**AIM OF THE TASK:** Retype every line from the start of the data down to and including the line with "C = scn.collection". Skip the pictures.

**SUPPLIED MATERIAL:**
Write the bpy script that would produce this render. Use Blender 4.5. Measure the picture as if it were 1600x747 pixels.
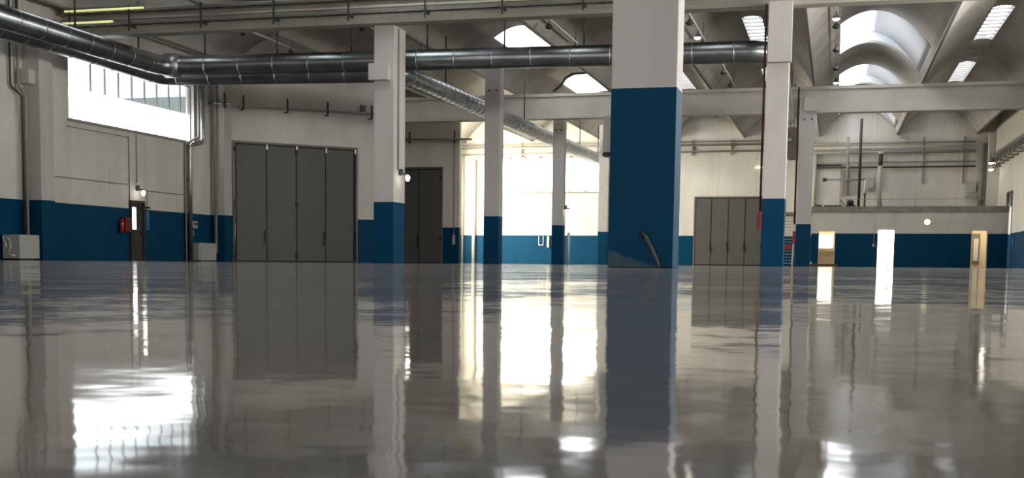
import bpy, bmesh, math, random
from mathutils import Vector, Matrix
random.seed(4)
for o in list(bpy.data.objects): bpy.data.objects.remove(o)
scn = bpy.context.scene
C = scn.collection

# ------------------------------------------------------------------ camera
FPX, CXP, CYP, CAM_H = 2065.0, 700.0, 611.0, 0.04
YAW, PITCH, ROLL = 0.282988, 0.096904, 0.0085
cd = bpy.data.cameras.new('camera'); cam = bpy.data.objects.new('camera', cd); C.objects.link(cam)
fw = Vector((-math.sin(YAW)*math.cos(PITCH), math.cos(YAW)*math.cos(PITCH), -math.sin(PITCH)))
rt = Vector((math.cos(YAW), math.sin(YAW), 0)); up = rt.cross(fw)
r2 = rt*math.cos(ROLL)+up*math.sin(ROLL); u2 = up*math.cos(ROLL)-rt*math.sin(ROLL)
M = Matrix((r2, u2, -fw)).transposed().to_4x4(); M.translation = (0, 0, CAM_H)
cam.matrix_world = M
cd.sensor_fit = 'HORIZONTAL'; cd.sensor_width = 36; cd.lens = FPX*36/1600
cd.shift_x = (800-CXP)/1600; cd.shift_y = (CYP-373.5)/1600
cd.clip_start = 0.01; cd.clip_end = 500
scn.camera = cam

# ------------------------------------------------------------------ view, world
scn.view_settings.view_transform = 'Standard'; scn.view_settings.look = 'None'
scn.view_settings.gamma = 1; scn.view_settings.use_curve_mapping = False
scn.view_settings.exposure = 0.0
scn.cycles.use_denoising = True
scn.cycles.max_bounces = 10; scn.cycles.diffuse_bounces = 6; scn.cycles.glossy_bounces = 4
scn.cycles.transparent_max_bounces = 8
scn.cycles.caustics_reflective = False; scn.cycles.caustics_refractive = False
scn.cycles.sample_clamp_indirect = 6
w = bpy.data.worlds.new('overcast_sky'); scn.world = w; w.use_nodes = True
w.node_tree.nodes['Background'].inputs[0].default_value = (0.93, 0.97, 1.0, 1)
w.node_tree.nodes['Background'].inputs[1].default_value = 2.6
SKY = 5.0         # roof glazing
WIN = 6.0         # frosted side glazing

# ------------------------------------------------------------------ materials
def srgb(r, g, b):
    f = lambda c: (c/255/12.92) if c/255 <= 0.04045 else ((c/255+0.055)/1.055)**2.4
    return (f(r), f(g), f(b), 1)
def mat(name, col, rough=0.6, metal=0.0, emit=None, es=0.0, spec=0.5, mottle=0.0, mscale=2.0, bump=0.0):
    m = bpy.data.materials.new(name); m.use_nodes = True
    nt = m.node_tree; b = nt.nodes['Principled BSDF']
    b.inputs['Base Color'].default_value = col; b.inputs['Roughness'].default_value = rough
    b.inputs['Metallic'].default_value = metal; b.inputs['Specular IOR Level'].default_value = spec
    if emit:
        b.inputs['Emission Color'].default_value = emit; b.inputs['Emission Strength'].default_value = es
    if mottle or bump:
        g = nt.nodes.new('ShaderNodeNewGeometry')
        n = nt.nodes.new('ShaderNodeTexNoise'); n.inputs['Scale'].default_value = mscale; n.inputs['Detail'].default_value = 5
        nt.links.new(g.outputs['Position'], n.inputs['Vector'])
        if mottle:
            r = nt.nodes.new('ShaderNodeMapRange'); r.inputs[1].default_value = 0.3; r.inputs[2].default_value = 0.7
            r.inputs[3].default_value = 1-mottle; r.inputs[4].default_value = 1+mottle*0.4
            nt.links.new(n.outputs['Fac'], r.inputs[0])
            mx = nt.nodes.new('ShaderNodeMix'); mx.data_type = 'RGBA'; mx.blend_type = 'MULTIPLY'; mx.inputs[0].default_value = 1
            mx.inputs[6].default_value = col; nt.links.new(r.outputs[0], mx.inputs[7])
            nt.links.new(mx.outputs[2], b.inputs['Base Color'])
        if bump:
            bp = nt.nodes.new('ShaderNodeBump'); bp.inputs['Distance'].default_value = bump
            nt.links.new(n.outputs['Fac'], bp.inputs['Height']); nt.links.new(bp.outputs[0], b.inputs['Normal'])
    return m

def two_tone(name, white, blue, split=1.9, panels=None, stain=False):
    """wall paint: blue dado up to a sharp line, off-white above, faint dirt and panel joints"""
    m = bpy.data.materials.new(name); m.use_nodes = True
    nt = m.node_tree; N = nt.nodes.new; L = nt.links.new; b = nt.nodes['Principled BSDF']
    g = N('ShaderNodeNewGeometry'); s = N('ShaderNodeSeparateXYZ'); L(g.outputs['Position'], s.inputs[0])
    n = N('ShaderNodeTexNoise'); n.inputs['Scale'].default_value = 0.9; n.inputs['Detail'].default_value = 6
    mp = N('ShaderNodeMapping'); mp.inputs['Scale'].default_value = (1.2, 1.2, 0.35); L(g.outputs['Position'], mp.inputs[0]); L(mp.outputs[0], n.inputs['Vector'])
    dirt = N('ShaderNodeMapRange'); dirt.inputs[1].default_value = 0.3; dirt.inputs[2].default_value = 0.75
    dirt.inputs[3].default_value = 0.86; dirt.inputs[4].default_value = 1.04; L(n.outputs['Fac'], dirt.inputs[0])
    gt = N('ShaderNodeMath'); gt.operation = 'GREATER_THAN'; gt.inputs[1].default_value = split; L(s.outputs['Z'], gt.inputs[0])
    mx = N('ShaderNodeMix'); mx.data_type = 'RGBA'; mx.inputs[6].default_value = blue; mx.inputs[7].default_value = white
    L(gt.outputs[0], mx.inputs[0])
    mu = N('ShaderNodeMix'); mu.data_type = 'RGBA'; mu.blend_type = 'MULTIPLY'; mu.inputs[0].default_value = 1
    L(mx.outputs[2], mu.inputs[6]); L(dirt.outputs[0], mu.inputs[7])
    out = mu.outputs[2]
    if panels:
        axis, per, off = panels
        a = N('ShaderNodeMath'); a.operation = 'ADD'; a.inputs[1].default_value = off; L(s.outputs[axis], a.inputs[0])
        md = N('ShaderNodeMath'); md.operation = 'PINGPONG'; md.inputs[1].default_value = per/2; L(a.outputs[0], md.inputs[0])
        lt = N('ShaderNodeMath'); lt.operation = 'LESS_THAN'; lt.inputs[1].default_value = 0.018; L(md.outputs[0], lt.inputs[0])
        m2 = N('ShaderNodeMix'); m2.data_type = 'RGBA'; m2.blend_type = 'MULTIPLY'; m2.inputs[7].default_value = (0.82, 0.81, 0.79, 1)
        L(lt.outputs[0], m2.inputs[0]); L(out, m2.inputs[6]); out = m2.outputs[2]
    if stain:   # bare plaster patch scuffed at the foot of the pillar
        n2 = N('ShaderNodeTexNoise'); n2.inputs['Scale'].default_value = 9; L(g.outputs['Position'], n2.inputs['Vector'])
        # lower-left patch : z < 0.17 - 0.35*(x+2.38)
        a1 = N('ShaderNodeMath'); a1.operation = 'MULTIPLY_ADD'; a1.inputs[1].default_value = -0.32; a1.inputs[2].default_value = -0.60
        L(s.outputs['X'], a1.inputs[0])      # -.32x -.60 : 0.16 at x=-2.38 , 0 at -1.9
        a2 = N('ShaderNodeMath'); a2.operation = 'MULTIPLY_ADD'; a2.inputs[1].default_value = 0.08; L(n2.outputs['Fac'], a2.inputs[0]); L(a1.outputs[0], a2.inputs[2])
        a3 = N('ShaderNodeMath'); a3.operation = 'SUBTRACT'; L(a2.outputs[0], a3.inputs[0]); L(s.outputs['Z'], a3.inputs[1])
        a4 = N('ShaderNodeMapRange'); a4.inputs[1].default_value = 0; a4.inputs[2].default_value = 0.03; a4.inputs[4].default_value = 0.55; L(a3.outputs[0], a4.inputs[0])
        m3 = N('ShaderNodeMix'); m3.data_type = 'RGBA'; m3.inputs[7].default_value = (0.10, 0.13, 0.13, 1)
        L(a4.outputs[0], m3.inputs[0]); L(out, m3.inputs[6]); out = m3.outputs[2]
    L(out, b.inputs['Base Color'])
    b.inputs['Roughness'].default_value = 0.55; b.inputs['Specular IOR Level'].default_value = 0.12
    return m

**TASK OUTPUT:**
Write the bpy script that would produce this render. Use Blender 4.5. Measure the picture as if it were 1600x747 pixels.
import bpy, bmesh, math, random
from mathutils import Vector, Matrix
random.seed(4)
for o in list(bpy.data.objects): bpy.data.objects.remove(o)
scn = bpy.context.scene
C = scn.collection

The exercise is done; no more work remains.